Martins&Montero anuncia a exposição The urgency of intimacy, mostra inédita que aproxima dois artistas de gerações e contextos distintos: Charbel-joseph H. Boutros (Líbano, 1981) e Hudinilson Jr. (Brasil, 1957–2013). É a primeira vez que os trabalhos destes dois artistas são colocados em diálogo, instaurando uma interação inédita que abre novas leituras sobre retrato, autorretrato e seus desdobramentos estéticos e políticos.
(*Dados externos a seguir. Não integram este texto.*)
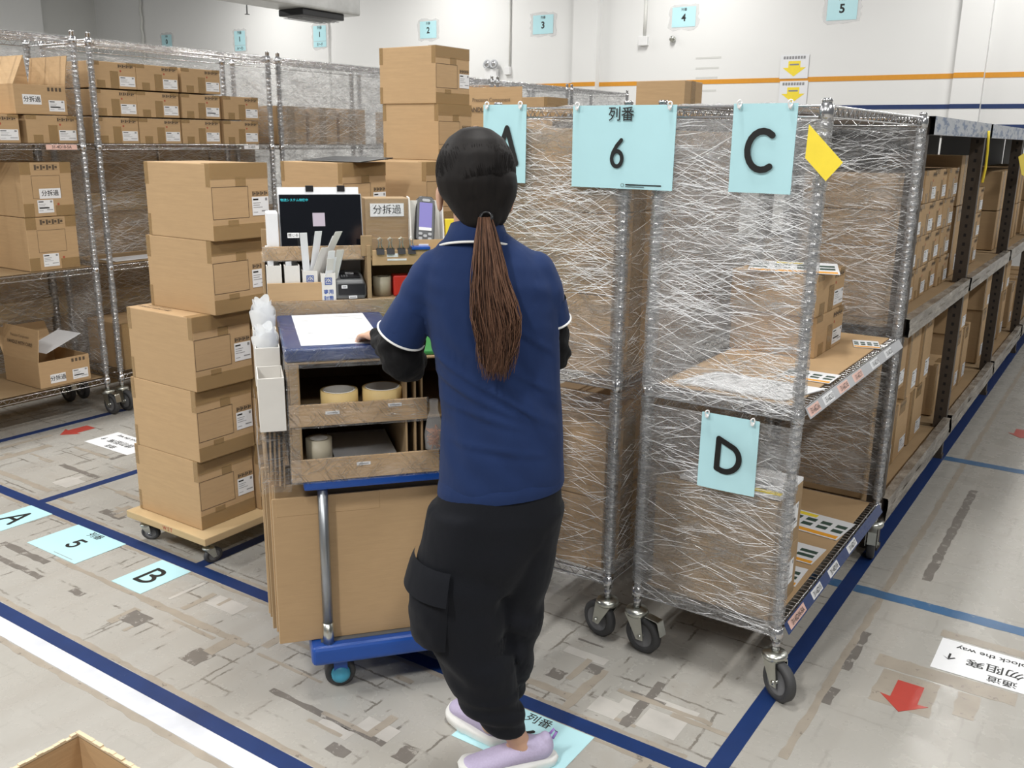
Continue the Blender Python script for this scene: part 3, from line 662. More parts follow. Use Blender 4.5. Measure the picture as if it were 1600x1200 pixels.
def post_mesh(h):
    prof = [(0.0125, 0.0)]; z = 0.03
    while z < h - 0.02:
        prof += [(0.0125, z - 0.001), (0.0113, z), (0.0125, z + 0.001)]; z += 0.0254
    prof += [(0.0125, h - 0.006), (0.0135, h - 0.005), (0.0135, h), (0.010, h + 0.003)]
    mb = MB(); mb.lathe(prof, 14); return mb.mesh('post', M['chrome'])
def caster_parts(r=0.0625):
    """meshes of a swivel caster standing on z=0 with its stem up: fork, wheel, hub, brake"""
    f = MB(); off = 0.03
    f.lathe([(0.012, 2 * r + 0.02), (0.034, 2 * r + 0.018), (0.038, 2 * r + 0.008), (0.034, 2 * r - 0.002), (0.014, 2 * r - 0.004)], 20, Matrix.Identity(4))
    f.lathe([(0.0105, 2 * r + 0.01), (0.0105, 2 * r + 0.07)], 12)
    for s in (-1, 1):
        fr = frame((0, s * 0.021 - 0.0012, 0), (1, 0, 0), (0, 0, 1)) @ Matrix.Translation((0, 0, -0.0024 if s > 0 else 0))
        f.prism([(-0.03, 2 * r + 0.002), (0.032, 2 * r + 0.002), (off + 0.014, r - 0.012), (off - 0.012, r - 0.014)], 0.0028, fr)
    f.box(-0.03, -0.022, 2 * r - 0.002, 0.032, 0.022, 2 * r + 0.003)
    f.tube([(off, -0.028, r), (off, 0.028, r)], 0.007, 8)
    fork = f.mesh('fork', M['zinc'], weld=True)
    fr = frame((off, 0.015, r), (1, 0, 0), (0, 0, 1))
    w = MB(); w.lathe([(r * 0.66, 0), (r * 0.9, 0.0), (r, 0.006), (r, 0.024), (r * 0.9, 0.03), (r * 0.66, 0.03)], 28, fr, closed=True); tyre = w.mesh('wheel', M['rubber'])
    w = MB(); w.lathe([(0.0, 0.004), (r * 0.62, 0.004), (r * 0.66, 0.0), (r * 0.68, 0.001), (r * 0.68, 0.029), (r * 0.62, 0.026), (0, 0.026)], 24, fr); hub = w.mesh('hub', M['hubgrey'])
    b = MB(); b.slab((off + 0.01, -0.016, 2 * r + 0.006), (0.05, 0, -0.004), (0, 0.032, 0), 0.0025); b.slab((off + 0.058, -0.016, 2 * r + 0.002), (0.014, 0, -0.045), (0, 0.032, 0), 0.0025)
    brake = b.mesh('brake_pedal', M['zinc'], bevel=0.001)
    return fork, tyre, hub, brake
CAST = caster_parts()
def add_caster(parent, x, y, ang, brake=False, z=0.0):
    c = link('caster', CAST[0], parent, (x, y, z), ang)
    wl = link('wheel', CAST[1], c); link('hub', CAST[2], c)
    if brake: link('brake_pedal', CAST[3], c)
    return c
def film_panel(parent, axis, c, a0, a1, z0, z1, mat, seed=0, name='stretch_film', amp=0.006):
    mb = MB(); nu = max(2, int((a1 - a0) / 0.05)); nv = max(2, int((z1 - z0) / 0.05))
    def fn(u, v):
        a = a0 + u * (a1 - a0); z = z0 + v * (z1 - z0); e = min(u, 1 - u, v, 1 - v) * 6
        d = amp * min(1, e) * noise.noise(Vector((a * 3, z * 7, seed)))
        return (a, c + d, z) if axis == 'y' else (c + d, a, z)
    mb.grid(fn, nu, nv)
    # rope-like creases in the film, white strands added for its wrinkle highlights
    random.seed(seed * 17 + 5); area = (a1 - a0) * (z1 - z0); dens = CREASE_HIGHLIGHT.get(seed, 0)
    for _ in range(int(area * dens)):
        a = random.uniform(a0, a1); z = random.uniform(z0, z1)
        if noise.noise(Vector((a * 4.5, z * 6, seed * 3.3))) < random.uniform(-.45, .30): continue
        L = random.choice((.03, .05, .08, .13, .22)) * random.uniform(.6, 1.3); th = random.choice((0.0, 0.08, -0.12, 0.2, -0.45, 0.5, -0.3)) + random.uniform(-.12, .12); bend = random.uniform(-.12, .12)
        r = random.uniform(.00035, .00085); sgn = -1 if axis == 'y' else 1; pts = []
        for k in range(5):
            s_ = (k / 4 - .5) * L; aa = a + s_ * math.cos(th); zz = z + s_ * math.sin(th) + bend * s_ * s_ * 8 + random.uniform(-.0012, .0012)
            if not (a0 < aa < a1 and z0 < zz < z1): continue
            pts.append((aa, c + sgn * .004, zz) if axis == 'y' else (c + sgn * .004, aa, zz))
        if len(pts) > 2: mb.tube(pts, [r * .4] + [r] * (len(pts) - 2) + [r * .4], 4, 1, True, False)
    return mb.build(name, [mat, M['crease_highlight']], parent)
CREASE_HIGHLIGHT = {1: 1500, 2: 3600, 3: 2400, 4: 700, 5: 1300, 6: 4200, 7: 900, 32: 1300, 11: 2600, 10: 1300, 12: 1200, 31: 900, 21: 500, 20: 700, 61: 1200, 60: 900, 62: 900}
_pm = {}; _sm = {}
def wire_rack(x0, x1, y0, y1, shelves, top, label, group, films=(), casters='all', brakes=(), wrapposts=True, cast_ang=(0, 0, 0, 0)):
    """posts stand 13 mm inside the outline; all geometry in world metres under an Empty on the floor"""
    t = thing('wire_rack', label, 'shelf rack', (0, 0, 0), 0, group)
    base = 0.19
    key = round(top - 0.15, 3)
    if key not in _pm: _pm[key] = post_mesh(key)
    cs = [(x0 + .014, y0 + .014), (x1 - .014, y0 + .014), (x1 - .014, y1 - .014), (x0 + .014, y1 - .014)]
    for i, (x, y) in enumerate(cs):
        p = link('post', _pm[key], t, (x, y, 0.15))
        for z in shelves:
            mb = MB(); mb.lathe([(0.0185, z - 0.036), (0.0195, z - 0.02), (0.0185, z + 0.002), (0.014, z + 0.003)], 12, Matrix.Translation((0, 0, -0.15))); mb.build('collar', M['chrome'], p)
        if wrapposts:
            mb = MB(); random.seed(int(x * 100 + y * 7)); n = 50; z = 0.24; rings = []
            while z < top - 0.03:
                rr = 0.0185 + random.uniform(-0.0022, 0.0022); rings.append([(x + rr * math.cos(2 * PI * k / 12), y + rr * math.sin(2 * PI * k / 12), z) for k in range(12)]); z += 0.02
            mb.loft(rings, cap=False); mb.build('film_sleeve', M['film_post'], t)
        add_caster(t, x, y, cast_ang[i], i in brakes)
    w, d = x1 - x0 - 0.03, y1 - y0 - 0.03; sk = (round(w, 3), round(d, 3))
    if sk not in _sm: _sm[sk] = shelf_mesh(w, d)
    for z in shelves: link('wire_shelf', _sm[sk], t, ((x0 + x1) / 2, (y0 + y1) / 2, z))
    for (ax, c, a0, a1, z0, z1, mt, sd) in films: film_panel(t, ax, c, a0, a1, z0, z1, M[mt], sd)
    return t
def liner(x0, y0, x1, y1, z, label, group=None, mat='card_dark'):
    mb = MB(); mb.box(x0, y0, z + 0.0022, x1, y1, z + 0.0072); return tag(mb.build('cardboard_sheet', M[mat], bevel=0.0012, segs=1), label, 'sheet', group)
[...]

Ainda que distantes em tempo, espaço e trajetória, ambos compartilham a convicção de que o íntimo pode ser um ponto de partida para atravessar o mundo.
Hudinilson Jr., uma das figuras mais marcantes da sua geração, trabalhou com a fotocópia como se fosse uma extensão da própria pele. Ao reproduzir incansavelmente partes do seu corpo, distorcê-las, ampliar detalhes até transformá-los em pura textura, inventou um exercício radical de autovisão, no qual a identidade se dilui no gesto de olhar-se. Seu corpo, em cópia, deixava de ser apenas corpo: tornava-se campo de desejo, de política, de questionamento sobre os limites da representação. Ao mesmo tempo, sua prática colecionava imagens e arquivos — desde recortes de jornais até fotografias banais de esportistas ou atores — em busca dos pontos em que a sensualidade masculina irrompe nas frestas da cultura popular. Hudinilson descobria sexualidade e vulnerabilidade em lugares onde o olhar comum via apenas rotina ou entretenimento, revelando o potencial político de um íntimo exposto em meio a convenções sociais.
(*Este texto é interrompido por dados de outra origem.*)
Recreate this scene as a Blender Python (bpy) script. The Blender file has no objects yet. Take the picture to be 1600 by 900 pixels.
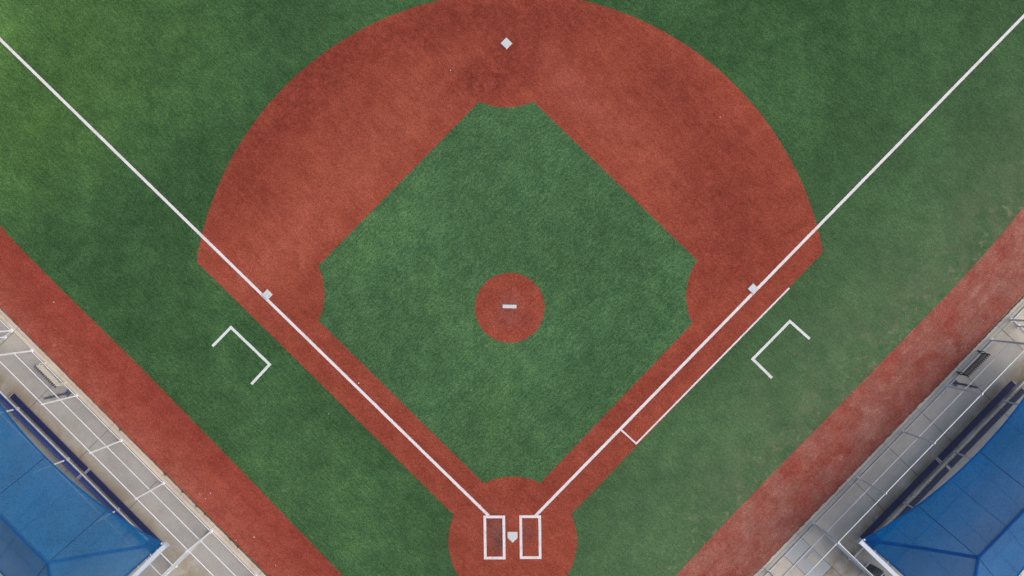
import bpy, bmesh, math, random
from mathutils import Vector, Matrix
random.seed(7)
R = math.radians
scn = bpy.context.scene

# ------------------------------------------------------------------ camera
H = 41.5                     # drone height over the field, metres
PXM = 30.0                   # survey scale: 30 units of the plan per metre on the ground
cam_d = bpy.data.cameras.new('camera'); cam = bpy.data.objects.new('camera', cam_d)
scn.collection.objects.link(cam); scn.camera = cam
cam.location = (0, 0, H); cam.rotation_euler = (0, 0, 0)
cam_d.sensor_width = 36.0
cam_d.lens = 36.0 * H / (1600 / PXM)
cam_d.clip_start = 0.5; cam_d.clip_end = 2000

# ------------------------------------------------------------------ light
SUN_EL, SUN_AZ = 50.0, 4.0            # azimuth measured counter-clockwise from +X
w = bpy.data.worlds.new('World'); scn.world = w; w.use_nodes = True
nt = w.node_tree; bg = nt.nodes['Background']
sky = nt.nodes.new('ShaderNodeTexSky'); sky.sky_type = 'NISHITA'; sky.sun_disc = False
sky.sun_elevation = R(SUN_EL); sky.sun_rotation = R(90 - SUN_AZ)
sky.altitude = 100; sky.air_density = 1.0; sky.dust_density = 5.0; sky.ozone_density = 1.0
nt.links.new(sky.outputs[0], bg.inputs[0]); bg.inputs[1].default_value = 0.105
sd = bpy.data.lights.new('sun', 'SUN'); so = bpy.data.objects.new('sun', sd); scn.collection.objects.link(so)
sd.energy = 1.5; sd.angle = R(58); sd.color = (1.0, 0.96, 0.90)
sdir = Vector((math.cos(R(SUN_EL)) * math.cos(R(SUN_AZ)), math.cos(R(SUN_EL)) * math.sin(R(SUN_AZ)), math.sin(R(SUN_EL))))
so.rotation_euler = sdir.to_track_quat('Z', 'Y').to_euler(); so.location = (20, 0, 30)
scn.view_settings.view_transform = 'Standard'; scn.view_settings.look = 'None'
scn.view_settings.gamma = 1; scn.view_settings.exposure = 0.53
scn.view_settings.use_curve_mapping = False
scn.render.engine = 'CYCLES'
scn.cycles.use_denoising = True

# ------------------------------------------------------------------ helpers
COL = scn.collection
def P(u, v, z=0.0):
    """plan coordinates (surveyed from straight above) -> world point at height z"""
    k = (H - z) / H
    return Vector(((u - 800) / PXM * k, (450 - v) / PXM * k, z))

def empty(name, loc, label=None, cat=None, group=None):
    o = bpy.data.objects.new(name, None); o.empty_display_size = .2
    o.location = loc; COL.objects.link(o)
    if label: tag(o, label, cat, group)
    return o
def tag(o, label, cat, group=None):
    o['label'] = label; o['category'] = cat
    if group: o['group'] = group
    return o
def structure(o): o['kind'] = 'structure'; return o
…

Charbel-joseph H. Boutros, um artista de voz singular entre Oriente Médio e Europa, desloca o retrato para fora de sua função mais imediata. Seus trabalhos expandem o gênero para campos mais abstratos, poéticos e conceituais. Em Night Cartography, por exemplo, um lençol recém-estreado é usado pelo artista durante uma noite, impregnando-se de seus sonhos. Na manhã seguinte, Boutros recolhe os jornais do dia, reduz-os a cinzas, mistura-os com água corrente de Paris e um aglutinante e mergulha o tecido neste composto. O gesto transforma o íntimo em matéria atravessada pelo mundo: os sonhos noturnos cobertos pelo pó de acontecimentos coletivos. A obra é tanto uma cartografia pessoal quanto um retrato do tempo histórico, simultaneamente contaminado e iluminado por aquilo que nos rodeia. Em outro trabalho, Spring, um vaso de terracota feito a partir de 93 rolos de argila — uma por dia, durante toda a primavera — torna-se a tradução de uma estação do ano. De fora, a peça é lisa, quase clássica; como um vaso funerário diante das colagens de Hudinilson Jr., por dentro, revela suas camadas temporais, como se fosse possível entrar no interior de uma memória. Ao adicionar materiais invisíveis e inesperados (como sonhos, lágrimas, medo, esperanças, suor…) ao corpo físico de suas instalações, H. Boutros inaugura um novo território na concepção de trabalhos artísticos e dá forma a retratos implacáveis e ao incalculável quociente humano que se esconde por trás do que é tangivelmente visível. Isso fica claro, por exemplo, na obra 03 386051, um retrato de amor e morte, em que o artista apresenta o celular de seu falecido pai, um pequeno objeto encapsulado nos gestos de sua mãe para mantê-lo funcionando e carregado durante os últimos sete anos, desde a morte do marido. Uma instalação criada a partir dos materiais reais da morte e do amor.
Ao colocar lado a lado os trabalhos de Hudinilson Jr. e Charbel-joseph H. Boutros, Martins&Montero propõe um encontro improvável, mas profundamente fértil. A força sensual do corpo de Hudinilson encontra a abstração poética de Boutros, que expande o retrato em gestos performáticos e conceituais. Se Hudinilson expõe o corpo como território de identidade e revolução, H. Boutros apresenta o sonho, a memória e o tempo como retratos do invisível. Em comum, ambos apontam para a urgência da intimidade: não como retraimento, mas como potência transformadora, capaz de iluminar tanto o que é individual quanto o que é coletivo.
Essa exposição inédita convida o público a repensar o retrato para além da fisionomia. Aqui, o retrato não é apenas imagem: é textura, arquivo, política, memória, sonho e desejo. É um espaço de fricção, no qual o íntimo se expande e se converte em experiência estética e revolucionária.